Tuesday, September 04, 2012

from plants and fungi to clouds

thescientist | The atmosphere is replete with aerosols made up of organic molecules, which are necessary for clouds to form, as well as for rain and other forms of precipitation to fall. However, how these organic aerosols form has largely remained a mystery to atmospheric scientists. Now, a new study published in Science this week (August 30) shows that salt compounds released by plants and fungi hover above the Amazon Rainforest, where the may exert a significant impact on the region’s weather by contributing to s aerosols to the atmosphere and serving as seeds for cloud and rain formation.

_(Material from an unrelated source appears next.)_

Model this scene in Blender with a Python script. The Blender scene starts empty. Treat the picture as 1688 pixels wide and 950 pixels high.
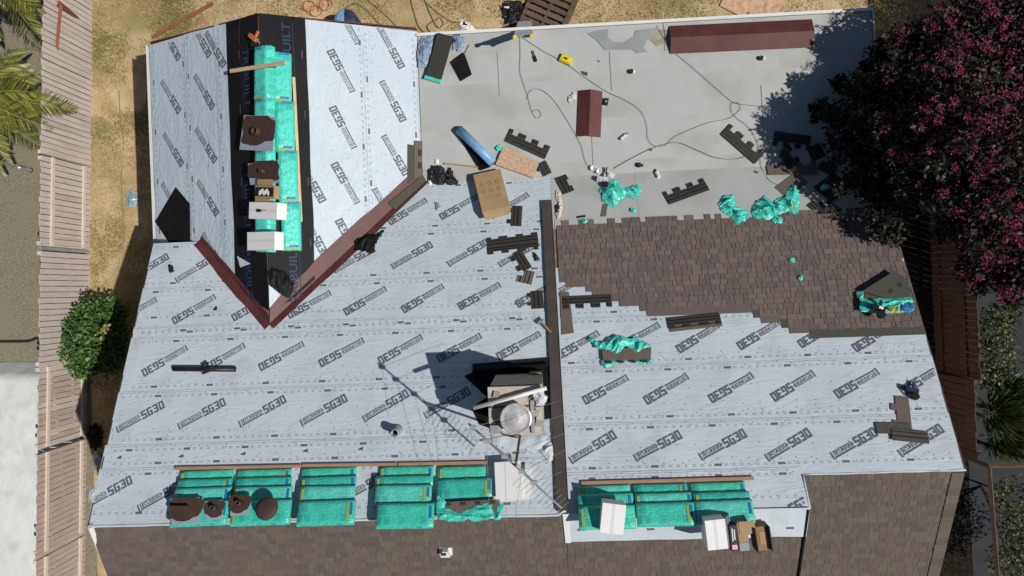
import bpy, bmesh, math, random
from mathutils import Vector as V, Matrix, noise as mnoise
random.seed(11)
SC = bpy.context.scene
COL = SC.collection

# ------------------------------------------------------------------ camera
CAM_Z = 17.789
FPX = 1122.12                      # focal length in pixels of a 1688 px wide picture
RC = Matrix(((0.9982452, 0.0390904, 0.0444794), (-0.0390478, 0.9992357, -0.0018269), (-0.0445168, 0.0000869, 0.9990086)))
cam = bpy.data.cameras.new('camera'); cam.sensor_width = 36.0; cam.lens = FPX / 1688 * 36.0
cam.clip_start = 0.1; cam.clip_end = 2000
camo = bpy.data.objects.new('camera', cam); COL.objects.link(camo)
camo.matrix_world = Matrix.Translation((0, 0, CAM_Z)) @ RC.to_4x4()
SC.camera = camo
# ------------------------------------------------------------------ sky and sun
SUNV = V((0.74, -0.25, 1.0)).normalized()      # towards the sun
w = bpy.data.worlds.new('World'); SC.world = w; w.use_nodes = True
wn = w.node_tree.nodes; wl = w.node_tree.links
sky = wn.new('ShaderNodeTexSky'); sky.sky_type = 'NISHITA'; sky.sun_disc = False
sky.sun_elevation = math.asin(SUNV.z); sky.sun_rotation = math.atan2(SUNV.x, SUNV.y)
sky.air_density = 1.0; sky.dust_density = 0.6; sky.ozone_density = 1.5
wn['Background'].inputs[1].default_value = 0.05
wl.new(sky.outputs[0], wn['Background'].inputs[0])
sun = bpy.data.lights.new('sun', 'SUN'); sun.energy = 5.0; sun.angle = math.radians(0.53); sun.color = (1.0, 0.955, 0.89)
suno = bpy.data.objects.new('sun', sun); COL.objects.link(suno)
suno.rotation_euler = SUNV.to_track_quat('Z', 'Y').to_euler()
SC.view_settings.view_transform = 'Standard'; SC.view_settings.look = 'None'
SC.view_settings.exposure = -0.40; SC.view_settings.gamma = 1.0; SC.view_settings.use_curve_mapping = False
SC.render.engine = 'CYCLES'; SC.cycles.use_denoising = True; SC.cycles.max_bounces = 6

# ------------------------------------------------------------------ materials
def mat(name, c1, c2=None, scale=4.0, rough=0.75, bump=0.0, bscale=40.0, metallic=0.0, spec=0.4, detail=4.0, c3=None, s3=1.0, stretch=None, dist=0.01, coat=0.0, lo=0.35, hi=0.65):
    m = bpy.data.materials.new(name); m.use_nodes = True
    nt = m.node_tree; n = nt.nodes; l = nt.links
    b = n['Principled BSDF']
    b.inputs['Roughness'].default_value = rough; b.inputs['Metallic'].default_value = metallic
    b.inputs['Specular IOR Level'].default_value = spec
    b.inputs['Coat Weight'].default_value = coat
    tc = n.new('ShaderNodeTexCoord'); mp = n.new('ShaderNodeMapping'); l.new(tc.outputs['Object'], mp.inputs[0])
    if stretch: mp.inputs['Scale'].default_value = stretch
    c1 = (*c1, 1)
    if c2 is None: b.inputs['Base Color'].default_value = c1
    else:
        nz = n.new('ShaderNodeTexNoise'); nz.inputs['Scale'].default_value = scale; nz.inputs['Detail'].default_value = detail
        l.new(mp.outputs[0], nz.inputs['Vector'])
        r = n.new('ShaderNodeValToRGB'); r.color_ramp.elements[0].position = lo; r.color_ramp.elements[1].position = hi
        r.color_ramp.elements[0].color = c1; r.color_ramp.elements[1].color = (*c2, 1)
        l.new(nz.outputs['Fac'], r.inputs[0]); out = r.outputs[0]
        if c3 is not None:
            n3 = n.new('ShaderNodeTexNoise'); n3.inputs['Scale'].default_value = s3; n3.inputs['Detail'].default_value = 5
            l.new(mp.outputs[0], n3.inputs['Vector'])
            r3 = n.new('ShaderNodeValToRGB'); r3.color_ramp.elements[0].position = 0.5; r3.color_ramp.elements[1].position = 0.68
            r3.color_ramp.elements[0].color = (0, 0, 0, 1); r3.color_ramp.elements[1].color = (1, 1, 1, 1)
            l.new(n3.outputs['Fac'], r3.inputs[0])
            mx = n.new('ShaderNodeMix'); mx.data_type = 'RGBA'
            l.new(r3.outputs[0], mx.inputs[0]); l.new(out, mx.inputs[6]); mx.inputs[7].default_value = (*c3, 1); out = mx.outputs[2]
        l.new(out, b.inputs['Base Color'])
    if bump > 0:
        nb = n.new('ShaderNodeTexNoise'); nb.inputs['Scale'].default_value = bscale; nb.inputs['Detail'].default_value = 5
        l.new(mp.outputs[0], nb.inputs['Vector'])
        bp = n.new('ShaderNodeBump'); bp.inputs['Strength'].default_value = bump; bp.inputs['Distance'].default_value = dist
        l.new(nb.outputs['Fac'], bp.inputs['Height']); l.new(bp.outputs[0], b.inputs['Normal'])
    return m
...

An international team of researchers led by biogeochemist Meinrat Andreae of the Max Planck Institute for Chemistry in Germany found the particles by climbing up a 262-foot tower and collecting air samples, PhysOrg reported. The main source of these particles, which are rich in potassium, is likely fungal spores, which have a gel coating that make it easy for water molecules to latch on, although plants had been previously shown to efficiently release salts into the air.

“Our findings support the hypothesis that the Amazonian rainforest ecosystem can be regarded as a biogeochemical reactor in which the formation of clouds and precipitation in the atmosphere are triggered by particles emitted from the biosphere,” the authors wrote in the Science paper.